I wasn’t always this confident in who I am today. I first arrived in Australia at the age of 16 and found myself in boarding school experiencing extreme culture shock. The language, food, clothes, people, weather - it was all new and Australia in the late 80’s was a different place to what it is today.

Being the only Indian, I was homesick for many months and experienced issues with a few of the girls.

I opened up to who today we would call a mentor. Marion was a schoolteacher, and I often stayed with her on weekends. She listened to the conflict was I experiencing and gave me advice that I hold onto today.

Her message to was to stop shrinking myself to fit the room, if I continued to do that, I would lose myself.  Instead, I needed to be brave and clear and proud on who I was, to take a stand, and show up like I meant it. However, most of all I should revel in my differences because that is what makes me memorable.

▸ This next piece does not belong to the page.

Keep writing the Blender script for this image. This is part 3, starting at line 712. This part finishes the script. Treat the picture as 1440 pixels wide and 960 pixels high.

So I did. I let my Indian-ness and my Australian-ness stand next to each other, and what I learnt was that blending cultures is not a compromise. It is my superpower. My Indian upbringing gave me resilience, reverence for elders, and a strong sense for community. Australia taught me to speak up, back myself, and take a risk even when my knees are shaking. Together, they do not dilute me. They amplify me.

Living in two worlds asks for tolerance. It asks for curiosity. It asks you to pause before you judge and to ask better questions. It asks you to sit with discomfort long enough to learn something valuable. On the best days, it gives you a wider horizon. On the hard days, it reminds you that courage is not loud. Courage is often a quiet, steady choice to be yourself in rooms that have not met you before.

Leadership, to me, is the art of making room. Room for your full story. Room for other people’s full stories. Renee spoke about entering a room, enduring that room, and expanding it for the next person.

So, if you are living in two worlds right now, remember you do not have to pick one. Stand where both meet. Be clear on who you are. Take a stand. Then do the generous thing and make the room bigger for the person who comes after you.